The lines to return are those from the one containing "Continue the Blender" down to the one containing "def box(name, mat, parent, *a, bevel=0.): return", inclusive; return them exactly and nothing else.

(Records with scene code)

+ + +

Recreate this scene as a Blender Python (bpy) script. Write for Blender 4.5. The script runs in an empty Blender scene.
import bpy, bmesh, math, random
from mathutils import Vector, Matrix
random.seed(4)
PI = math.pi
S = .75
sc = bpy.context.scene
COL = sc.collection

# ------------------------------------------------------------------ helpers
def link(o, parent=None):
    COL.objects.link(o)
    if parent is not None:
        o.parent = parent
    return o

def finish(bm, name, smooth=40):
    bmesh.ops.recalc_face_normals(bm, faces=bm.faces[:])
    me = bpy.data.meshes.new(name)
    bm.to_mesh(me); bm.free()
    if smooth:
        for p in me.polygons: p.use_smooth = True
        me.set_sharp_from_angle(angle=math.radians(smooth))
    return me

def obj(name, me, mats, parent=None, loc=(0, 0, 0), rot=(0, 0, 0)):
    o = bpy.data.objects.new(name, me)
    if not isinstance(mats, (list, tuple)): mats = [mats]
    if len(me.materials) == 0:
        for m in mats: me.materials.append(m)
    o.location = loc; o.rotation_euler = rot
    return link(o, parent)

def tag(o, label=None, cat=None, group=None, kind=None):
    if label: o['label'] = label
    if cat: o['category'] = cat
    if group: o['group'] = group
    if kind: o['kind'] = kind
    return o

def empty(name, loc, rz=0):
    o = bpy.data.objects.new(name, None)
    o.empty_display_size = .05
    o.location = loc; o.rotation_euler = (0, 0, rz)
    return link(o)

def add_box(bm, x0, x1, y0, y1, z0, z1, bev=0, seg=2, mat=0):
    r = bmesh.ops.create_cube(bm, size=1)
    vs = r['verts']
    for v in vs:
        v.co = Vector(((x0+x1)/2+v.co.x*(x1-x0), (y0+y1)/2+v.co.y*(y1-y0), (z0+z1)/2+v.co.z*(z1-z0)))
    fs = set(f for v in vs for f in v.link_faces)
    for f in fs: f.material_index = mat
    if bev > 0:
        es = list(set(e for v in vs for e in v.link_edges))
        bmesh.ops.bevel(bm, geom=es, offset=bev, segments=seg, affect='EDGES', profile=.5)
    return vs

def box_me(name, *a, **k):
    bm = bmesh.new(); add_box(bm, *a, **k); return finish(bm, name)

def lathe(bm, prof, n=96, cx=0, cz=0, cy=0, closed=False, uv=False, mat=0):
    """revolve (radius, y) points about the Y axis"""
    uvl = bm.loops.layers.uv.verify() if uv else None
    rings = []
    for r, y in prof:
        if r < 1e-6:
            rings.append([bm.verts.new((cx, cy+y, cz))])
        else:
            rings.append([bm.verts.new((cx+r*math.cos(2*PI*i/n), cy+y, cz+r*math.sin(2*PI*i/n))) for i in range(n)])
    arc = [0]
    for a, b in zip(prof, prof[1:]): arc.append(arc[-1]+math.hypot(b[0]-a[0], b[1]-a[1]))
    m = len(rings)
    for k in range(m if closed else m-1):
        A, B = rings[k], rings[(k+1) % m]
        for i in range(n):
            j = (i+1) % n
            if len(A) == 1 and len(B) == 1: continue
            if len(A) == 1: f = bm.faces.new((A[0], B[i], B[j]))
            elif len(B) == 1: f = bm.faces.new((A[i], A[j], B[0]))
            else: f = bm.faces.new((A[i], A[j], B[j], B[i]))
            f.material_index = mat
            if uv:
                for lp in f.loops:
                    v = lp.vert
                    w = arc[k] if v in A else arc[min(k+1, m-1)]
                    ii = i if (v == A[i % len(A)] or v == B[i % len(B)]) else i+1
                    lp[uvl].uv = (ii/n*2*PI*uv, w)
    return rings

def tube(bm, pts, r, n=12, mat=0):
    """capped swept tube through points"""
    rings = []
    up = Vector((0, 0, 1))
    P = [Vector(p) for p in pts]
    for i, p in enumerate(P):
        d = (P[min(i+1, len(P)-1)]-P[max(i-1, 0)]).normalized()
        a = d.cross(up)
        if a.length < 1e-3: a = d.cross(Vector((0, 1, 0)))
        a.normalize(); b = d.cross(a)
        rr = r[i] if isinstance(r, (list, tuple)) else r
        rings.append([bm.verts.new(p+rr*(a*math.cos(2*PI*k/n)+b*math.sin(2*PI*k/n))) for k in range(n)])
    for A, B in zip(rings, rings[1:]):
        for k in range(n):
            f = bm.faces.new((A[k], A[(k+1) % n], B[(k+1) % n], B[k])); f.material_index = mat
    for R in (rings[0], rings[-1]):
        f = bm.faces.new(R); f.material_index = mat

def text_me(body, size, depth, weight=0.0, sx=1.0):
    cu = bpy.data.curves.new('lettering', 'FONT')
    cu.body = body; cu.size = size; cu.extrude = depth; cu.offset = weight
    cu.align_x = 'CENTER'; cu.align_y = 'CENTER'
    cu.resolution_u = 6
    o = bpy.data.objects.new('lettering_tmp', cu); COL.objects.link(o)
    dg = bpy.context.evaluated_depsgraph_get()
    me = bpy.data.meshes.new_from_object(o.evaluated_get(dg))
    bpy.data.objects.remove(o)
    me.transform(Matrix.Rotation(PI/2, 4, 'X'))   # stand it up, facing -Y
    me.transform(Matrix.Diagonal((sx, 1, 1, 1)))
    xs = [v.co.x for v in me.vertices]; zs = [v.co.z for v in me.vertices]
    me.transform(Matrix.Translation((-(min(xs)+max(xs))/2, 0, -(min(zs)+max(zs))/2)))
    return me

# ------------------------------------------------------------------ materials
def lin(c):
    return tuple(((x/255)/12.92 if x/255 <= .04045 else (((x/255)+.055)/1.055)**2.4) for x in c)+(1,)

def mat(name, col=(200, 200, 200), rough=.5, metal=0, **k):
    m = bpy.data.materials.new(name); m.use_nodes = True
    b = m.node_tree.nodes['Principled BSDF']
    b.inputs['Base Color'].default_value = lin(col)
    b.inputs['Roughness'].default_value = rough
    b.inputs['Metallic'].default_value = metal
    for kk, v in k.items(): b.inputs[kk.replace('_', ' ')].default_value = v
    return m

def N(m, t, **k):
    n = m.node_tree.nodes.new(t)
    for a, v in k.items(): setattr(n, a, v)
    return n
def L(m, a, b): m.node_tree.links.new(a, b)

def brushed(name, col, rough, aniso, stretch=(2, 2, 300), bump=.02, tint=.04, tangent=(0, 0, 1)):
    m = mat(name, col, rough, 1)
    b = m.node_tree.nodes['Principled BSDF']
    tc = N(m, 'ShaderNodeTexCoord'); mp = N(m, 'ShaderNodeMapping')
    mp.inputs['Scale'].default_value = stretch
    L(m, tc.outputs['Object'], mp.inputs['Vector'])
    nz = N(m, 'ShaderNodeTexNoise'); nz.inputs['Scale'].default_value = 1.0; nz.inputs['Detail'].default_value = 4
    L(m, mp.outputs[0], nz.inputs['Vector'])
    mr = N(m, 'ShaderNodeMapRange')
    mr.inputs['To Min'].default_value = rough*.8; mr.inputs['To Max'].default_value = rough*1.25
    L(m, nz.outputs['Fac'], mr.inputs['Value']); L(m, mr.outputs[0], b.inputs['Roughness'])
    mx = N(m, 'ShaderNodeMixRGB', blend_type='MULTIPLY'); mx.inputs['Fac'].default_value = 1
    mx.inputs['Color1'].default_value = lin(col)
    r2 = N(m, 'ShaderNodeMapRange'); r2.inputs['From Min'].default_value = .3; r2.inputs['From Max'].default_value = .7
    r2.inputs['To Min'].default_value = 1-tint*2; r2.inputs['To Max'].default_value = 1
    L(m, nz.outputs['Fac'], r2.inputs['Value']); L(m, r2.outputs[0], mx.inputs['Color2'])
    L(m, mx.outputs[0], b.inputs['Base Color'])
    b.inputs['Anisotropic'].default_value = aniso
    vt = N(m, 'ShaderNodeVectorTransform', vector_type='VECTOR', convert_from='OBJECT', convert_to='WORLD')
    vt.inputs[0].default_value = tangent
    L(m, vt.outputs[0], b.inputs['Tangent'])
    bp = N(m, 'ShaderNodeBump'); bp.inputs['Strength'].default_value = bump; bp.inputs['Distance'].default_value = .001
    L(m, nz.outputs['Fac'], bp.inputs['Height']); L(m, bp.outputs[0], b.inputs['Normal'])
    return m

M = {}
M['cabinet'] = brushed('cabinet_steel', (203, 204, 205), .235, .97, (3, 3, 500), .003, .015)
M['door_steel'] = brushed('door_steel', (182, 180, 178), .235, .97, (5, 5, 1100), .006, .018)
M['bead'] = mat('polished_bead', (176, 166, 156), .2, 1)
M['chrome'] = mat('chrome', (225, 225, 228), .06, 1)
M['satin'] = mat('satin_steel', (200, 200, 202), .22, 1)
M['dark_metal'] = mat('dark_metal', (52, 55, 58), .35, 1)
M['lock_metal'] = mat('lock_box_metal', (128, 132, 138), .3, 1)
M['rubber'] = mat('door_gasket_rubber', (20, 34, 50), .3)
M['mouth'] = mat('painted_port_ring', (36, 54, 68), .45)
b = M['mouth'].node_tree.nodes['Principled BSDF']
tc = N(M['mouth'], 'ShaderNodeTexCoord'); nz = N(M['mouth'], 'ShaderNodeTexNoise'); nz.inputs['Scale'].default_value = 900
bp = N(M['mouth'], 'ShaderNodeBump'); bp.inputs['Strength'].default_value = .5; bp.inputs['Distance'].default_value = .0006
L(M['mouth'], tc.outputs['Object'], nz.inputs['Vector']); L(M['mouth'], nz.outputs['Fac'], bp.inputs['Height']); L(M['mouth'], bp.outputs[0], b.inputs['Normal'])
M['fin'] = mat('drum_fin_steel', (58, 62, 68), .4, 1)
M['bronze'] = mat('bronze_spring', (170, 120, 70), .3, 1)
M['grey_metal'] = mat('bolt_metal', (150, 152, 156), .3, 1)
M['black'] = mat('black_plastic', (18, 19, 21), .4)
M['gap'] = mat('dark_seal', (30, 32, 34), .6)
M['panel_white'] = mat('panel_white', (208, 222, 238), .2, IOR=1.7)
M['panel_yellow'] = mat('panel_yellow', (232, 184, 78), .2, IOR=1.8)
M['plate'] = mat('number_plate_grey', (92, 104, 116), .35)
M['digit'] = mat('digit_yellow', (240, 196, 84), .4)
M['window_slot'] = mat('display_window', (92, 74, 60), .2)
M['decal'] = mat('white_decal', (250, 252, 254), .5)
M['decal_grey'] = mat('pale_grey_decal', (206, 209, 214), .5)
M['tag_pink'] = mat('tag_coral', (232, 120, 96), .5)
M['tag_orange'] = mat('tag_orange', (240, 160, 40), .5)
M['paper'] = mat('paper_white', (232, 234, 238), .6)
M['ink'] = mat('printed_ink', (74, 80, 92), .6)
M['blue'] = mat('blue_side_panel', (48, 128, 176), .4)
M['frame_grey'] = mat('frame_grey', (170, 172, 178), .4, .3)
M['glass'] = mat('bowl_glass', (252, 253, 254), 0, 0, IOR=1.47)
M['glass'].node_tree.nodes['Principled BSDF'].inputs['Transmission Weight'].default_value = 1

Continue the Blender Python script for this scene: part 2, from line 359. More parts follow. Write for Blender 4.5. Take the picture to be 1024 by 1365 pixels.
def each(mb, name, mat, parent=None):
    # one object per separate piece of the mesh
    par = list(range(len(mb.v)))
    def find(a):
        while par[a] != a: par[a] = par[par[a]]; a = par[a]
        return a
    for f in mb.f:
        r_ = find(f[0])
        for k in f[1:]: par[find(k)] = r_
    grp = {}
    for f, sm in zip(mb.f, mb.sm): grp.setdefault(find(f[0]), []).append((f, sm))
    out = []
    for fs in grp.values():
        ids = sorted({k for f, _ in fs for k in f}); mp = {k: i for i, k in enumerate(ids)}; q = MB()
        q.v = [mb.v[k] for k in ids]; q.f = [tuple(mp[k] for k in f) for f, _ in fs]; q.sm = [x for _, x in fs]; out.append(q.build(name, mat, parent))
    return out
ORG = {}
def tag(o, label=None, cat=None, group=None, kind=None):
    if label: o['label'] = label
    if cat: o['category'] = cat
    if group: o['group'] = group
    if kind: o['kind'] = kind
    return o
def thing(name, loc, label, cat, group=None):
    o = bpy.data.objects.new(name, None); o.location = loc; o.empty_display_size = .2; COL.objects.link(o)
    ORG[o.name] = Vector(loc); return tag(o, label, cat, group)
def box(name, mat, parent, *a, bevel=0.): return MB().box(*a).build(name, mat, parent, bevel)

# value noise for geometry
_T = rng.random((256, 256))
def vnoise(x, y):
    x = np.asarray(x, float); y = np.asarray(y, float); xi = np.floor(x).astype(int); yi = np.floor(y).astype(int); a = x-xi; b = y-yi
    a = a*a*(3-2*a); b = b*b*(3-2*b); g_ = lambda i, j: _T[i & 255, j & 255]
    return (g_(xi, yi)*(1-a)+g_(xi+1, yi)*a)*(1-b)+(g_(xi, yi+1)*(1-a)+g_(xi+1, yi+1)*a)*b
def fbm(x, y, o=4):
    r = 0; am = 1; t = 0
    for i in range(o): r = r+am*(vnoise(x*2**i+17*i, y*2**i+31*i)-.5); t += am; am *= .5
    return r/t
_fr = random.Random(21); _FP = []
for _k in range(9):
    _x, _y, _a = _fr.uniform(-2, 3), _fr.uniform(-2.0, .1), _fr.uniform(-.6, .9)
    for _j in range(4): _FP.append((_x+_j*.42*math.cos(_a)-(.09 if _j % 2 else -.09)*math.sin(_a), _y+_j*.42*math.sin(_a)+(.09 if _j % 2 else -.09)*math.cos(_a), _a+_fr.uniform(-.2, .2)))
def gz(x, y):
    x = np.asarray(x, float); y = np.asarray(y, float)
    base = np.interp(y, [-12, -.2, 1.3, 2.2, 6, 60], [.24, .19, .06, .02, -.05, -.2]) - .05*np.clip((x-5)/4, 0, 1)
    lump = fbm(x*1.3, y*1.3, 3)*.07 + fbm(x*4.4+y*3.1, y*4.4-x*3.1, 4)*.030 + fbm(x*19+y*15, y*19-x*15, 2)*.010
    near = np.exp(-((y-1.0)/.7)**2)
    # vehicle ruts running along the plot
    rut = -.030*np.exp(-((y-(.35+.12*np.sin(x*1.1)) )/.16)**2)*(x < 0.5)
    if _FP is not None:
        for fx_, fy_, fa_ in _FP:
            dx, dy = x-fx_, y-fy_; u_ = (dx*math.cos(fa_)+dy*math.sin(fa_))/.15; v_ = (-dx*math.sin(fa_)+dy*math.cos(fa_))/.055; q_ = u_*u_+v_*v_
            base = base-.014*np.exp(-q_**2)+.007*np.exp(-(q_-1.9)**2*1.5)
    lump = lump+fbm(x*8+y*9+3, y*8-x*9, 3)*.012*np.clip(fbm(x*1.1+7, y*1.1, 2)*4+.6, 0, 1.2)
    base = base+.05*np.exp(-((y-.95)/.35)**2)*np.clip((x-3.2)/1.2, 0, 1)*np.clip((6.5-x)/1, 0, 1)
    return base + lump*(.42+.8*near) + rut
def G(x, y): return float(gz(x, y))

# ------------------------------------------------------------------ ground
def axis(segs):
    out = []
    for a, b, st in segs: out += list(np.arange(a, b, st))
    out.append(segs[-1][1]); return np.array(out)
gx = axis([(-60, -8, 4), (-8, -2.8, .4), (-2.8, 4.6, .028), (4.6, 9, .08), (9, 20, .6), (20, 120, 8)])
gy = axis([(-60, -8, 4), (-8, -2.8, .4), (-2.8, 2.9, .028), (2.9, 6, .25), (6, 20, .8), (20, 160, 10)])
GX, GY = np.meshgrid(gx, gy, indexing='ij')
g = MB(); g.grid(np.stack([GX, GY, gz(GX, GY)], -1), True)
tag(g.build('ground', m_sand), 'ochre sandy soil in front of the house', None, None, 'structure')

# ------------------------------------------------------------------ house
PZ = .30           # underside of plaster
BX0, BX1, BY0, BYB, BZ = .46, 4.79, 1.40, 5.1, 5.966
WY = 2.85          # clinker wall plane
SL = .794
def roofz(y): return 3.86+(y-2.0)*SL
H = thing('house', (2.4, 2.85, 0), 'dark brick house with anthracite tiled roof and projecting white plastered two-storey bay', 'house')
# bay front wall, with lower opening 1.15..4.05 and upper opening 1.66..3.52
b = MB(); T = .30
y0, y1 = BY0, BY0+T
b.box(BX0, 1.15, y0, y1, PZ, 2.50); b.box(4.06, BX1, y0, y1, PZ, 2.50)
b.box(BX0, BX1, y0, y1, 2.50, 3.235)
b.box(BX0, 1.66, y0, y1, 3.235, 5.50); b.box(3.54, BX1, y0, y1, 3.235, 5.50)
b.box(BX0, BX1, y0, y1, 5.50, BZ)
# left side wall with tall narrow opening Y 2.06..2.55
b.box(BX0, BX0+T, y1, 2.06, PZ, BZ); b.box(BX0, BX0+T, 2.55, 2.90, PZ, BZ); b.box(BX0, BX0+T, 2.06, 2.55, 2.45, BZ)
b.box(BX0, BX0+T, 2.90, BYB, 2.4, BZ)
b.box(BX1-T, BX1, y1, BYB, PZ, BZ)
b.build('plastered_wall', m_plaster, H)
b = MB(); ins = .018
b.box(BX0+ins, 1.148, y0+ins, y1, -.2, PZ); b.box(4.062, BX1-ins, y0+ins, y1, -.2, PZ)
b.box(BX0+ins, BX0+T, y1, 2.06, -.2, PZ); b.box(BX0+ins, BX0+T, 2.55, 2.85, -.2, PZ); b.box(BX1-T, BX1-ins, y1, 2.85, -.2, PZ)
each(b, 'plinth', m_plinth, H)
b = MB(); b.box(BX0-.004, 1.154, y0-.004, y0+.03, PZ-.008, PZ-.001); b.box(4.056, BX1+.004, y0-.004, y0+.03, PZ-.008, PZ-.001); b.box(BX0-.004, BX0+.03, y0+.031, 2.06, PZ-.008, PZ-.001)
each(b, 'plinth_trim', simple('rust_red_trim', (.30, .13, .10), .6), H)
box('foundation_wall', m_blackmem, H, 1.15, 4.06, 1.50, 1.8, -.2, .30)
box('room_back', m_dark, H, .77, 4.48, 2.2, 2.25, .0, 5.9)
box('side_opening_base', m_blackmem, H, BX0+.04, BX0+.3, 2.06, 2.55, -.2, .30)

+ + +

= Task result =
Continue the Blender Python script for this scene: part 2, from line 359. More parts follow. Write for Blender 4.5. Take the picture to be 1024 by 1365 pixels.
def each(mb, name, mat, parent=None):
    # one object per separate piece of the mesh
    par = list(range(len(mb.v)))
    def find(a):
        while par[a] != a: par[a] = par[par[a]]; a = par[a]
        return a
    for f in mb.f:
        r_ = find(f[0])
        for k in f[1:]: par[find(k)] = r_
    grp = {}
    for f, sm in zip(mb.f, mb.sm): grp.setdefault(find(f[0]), []).append((f, sm))
    out = []
    for fs in grp.values():
        ids = sorted({k for f, _ in fs for k in f}); mp = {k: i for i, k in enumerate(ids)}; q = MB()
        q.v = [mb.v[k] for k in ids]; q.f = [tuple(mp[k] for k in f) for f, _ in fs]; q.sm = [x for _, x in fs]; out.append(q.build(name, mat, parent))
    return out
ORG = {}
def tag(o, label=None, cat=None, group=None, kind=None):
    if label: o['label'] = label
    if cat: o['category'] = cat
    if group: o['group'] = group
    if kind: o['kind'] = kind
    return o
def thing(name, loc, label, cat, group=None):
    o = bpy.data.objects.new(name, None); o.location = loc; o.empty_display_size = .2; COL.objects.link(o)
    ORG[o.name] = Vector(loc); return tag(o, label, cat, group)
def box(name, mat, parent, *a, bevel=0.): return MB().box(*a).build(name, mat, parent, bevel)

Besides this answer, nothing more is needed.